At the same time, with the exception of Wasim Jaffer and Yuvraj Singh (both of who have looked out of their depth), the remaining players had a role in helping India first fight back into this game after Australia put on 463 and then, be a heartbeat away from saving it after some atrocious decisions that went against them.

Shock and awful

On Sunday, India were done in by two terrible mistakes by the on-field umpires, Steve Bucknor and Mark Benson.

First, when Rahul Dravid was given caught behind off Andrew Symonds when the ball clearly went off the pad. It was a shocker, as the bat, placed behind the pad, was nowhere near the ball he was padding away.

Dravid, on 38, had been looking extremely solid, bar the one chance he gave on 18, when Symonds at first slip dropped an easy edge off Mitchell Johnson. He had been punishing the loose deliveries, running the singles hard, defending with ease and looking in no discomfort.

More important, at that stage, he and Sourav Ganguly had been involved in a vital 61-run partnership for the fourth wicket, one that, if it had continued in the same positive vein, would have saved the day for India or got them close.

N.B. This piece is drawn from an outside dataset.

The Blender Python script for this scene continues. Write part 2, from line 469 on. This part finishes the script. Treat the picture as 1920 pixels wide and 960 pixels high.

Yuvraj fell immediately after but Ganguly, looking in light, lovely touch, was still there, with Dhoni at the other end seeming tense but standing true. And then, just as you thought it couldn’t get worse, came another bad ‘un. Ganguly edged Brett Lee to second slip, where Clarke got his fingers low to the ball.

Replays showed enough doubt that the catch had not been cleanly taken, the two-dimensional image showing that the ball was probably touching the ground, with his fingers on either side. In any case, the benefit of the doubt would logically have gone to the batsman — if it had been referred.

Ganguly stood his ground and asked if it was clean, Benson, unsure, looked at the celebrating Ponting for confirmation. Ponting nodded, held his index finger up and Benson, turning to Ganguly, did the same.

Out of control

Apparently, there was a gentleman’s agreement before the series between the captains that basically stated that in the case of contentious catches, the fielder’s word would be taken if he was 100 per cent sure. Ponting said later Clarke said he was. As it is, he was wrong. A very upset Kumble said after that that the agreement was based solely on players being “honest”. This game clearly showed several deviations from the truth.

So here are some questions: How could the word of Clarke, who stood his ground in the second innings after being clearly caught in slips, be taken? Two, how could Benson, the man in charge, take the word of Ponting, who had appealed for a bumped catch just a couple of overs earlier? And finally, given that this match has been controversial and combative, played out in a scrappy, tense atmosphere and the delicate stage at which the game was then poised, shouldn’t Benson have had the commonsense to refer it to the third umpire, overriding the players? He could have been excused on any ground.

Though Dhoni and Kumble, grim and gritty, bravely concentrated on sticking it out, with six close in fielders breathing down their necks for most of the 21 overs of their 48-run stand, it was a stage where one error would mess it up and expose the tail. It happened when Dhoni padded up to an off-break.

Harbhajan, booed as he entered, stayed for half an hour but then came that Clarke over. And the end.